[LLVMdev] Marking source locations without interfering with optimization?
Michael McCracken
michael.mccracken at gmail.com
Tue Aug 23 16:35:59 PDT 2005
Chris, Thanks for the suggestions.
On 8/22/05, Chris Lattner <sabre at nondot.org> wrote:
> On Fri, 19 Aug 2005, Michael McCracken wrote:
>
> > I've been thinking of adding an instruction, and I'm following the
> > advice in the docs to consult the list before doing something rash.
>
> Always a good idea! :) Instead of adding an instruction, I'd suggest
> adding an intrinsic. You can mark intrinsics as not reading/writing to
> memory (see lib/Analysis/BasicAliasAnalysis.cpp for example, look for
> llvm.isunordered to see how it is handled).
OK, I didn't know about that - thanks.
> > What I want to do is provide a way to identify variable names and
> > source locations that doesn't affect the effectiveness of
> > optimizations. This is not the same problem as supporting debug info,
> > because I don't care about being able to look up unique names for
> > memory locations or evaluating expressions, etc... I just want to be
> > able to say during an optimization pass what the best guess for the
> > source location and variable names are for a value or instruction that
> > the pass is doing something interesting to.
>
> Okay... this is tricky. Anything that will bind to variables will
> prevent modification to the variable.
I see - so if I wanted to use my earlier approach, I'd need to change every
optimization and analysis to treat the 'marker' instructions specially as
instructions that don't modify their argument, a big mess...
So it sounds like the only way to really not interfere with
optimizations is to avoid
binding to the variables, which means that if instructions are moved
or copied, the markers I add won't be moved or copied along with the
instruction. I was hoping to find a scheme that'd stay (mostly)
up-to-date through modifications with minimal extra changes.
> I would suggest something like
> this (C syntax for the llvm code):
>
> int foo() {
> %A = alloca int
> llvm.myintrinsic("A", whatever data you want")
> }
Just to clarify, you're suggesting that I use the LLVM value's name to
link up with the source info instead of actually binding to it - so in
a slightly more complicated example I might do this:
C code:
1: a = foo();
2: b = bar();
3: a = a + b;
llvm code:
%a = call foo()
llvm.myintrinsic("%a", "a", 1)
%b = call bar()
llvm.myintrinsic("%b", "b", 2)
%tmp.1 = add %a, %b
llvm.myintrinsic("%tmp.1", "a", 3)
> Given the above, you can use the constant string "A", to look up things in
> the symbol table of the function. You will probably want to accept "A"

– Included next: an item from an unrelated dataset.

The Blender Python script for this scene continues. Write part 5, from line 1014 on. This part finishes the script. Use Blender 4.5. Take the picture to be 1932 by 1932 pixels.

> and anything that starts with "A.".
>
> > So, I thought one way to go would be to introduce an instruction meant
> > just for marking the source location of a value - it'd consume a value
> > and some constants marking the location - then the front end could
> > generate it (not by default!) where necessary to make sure a value
> > could be traced back to its source location. It'd either be lowered
> > away or it'd have to be ignored during codegen since we might still
> > want to know that info then, for instance, to track register spills
> > back to which variable spilled.
>
> I think the above will work for you, you can make it ignored or deal with
> it however you want using the intrinsic lowering code. Check out how
> other intrinsics are handled (e.g. llvm.isunordered, which is handled by
> the code generators and llvm.dbg.* which are not) for ideas.
>
> > What problems can you think of with that approach? Am I asking for
> > trouble with passes, or would a semantically meaningless 'marker'
> > instruction be OK?
>
> I'd seriously suggest using an intrinsic instead of an instruction: they
> are far far easier to add. Aside from that, using the symbol table is
> really the only thing that will work, and is prone to obvious problems,
> but should work pretty well in practice.
>
> > If you have suggestions for a better way to do this, that'd be great.
> > There isn't a lot of prior work I found on this, most of what I saw
> > was about debug info, which as I stated, is not quite what I need.
>
> Hope this helps!
It's certainly given me lots to think about.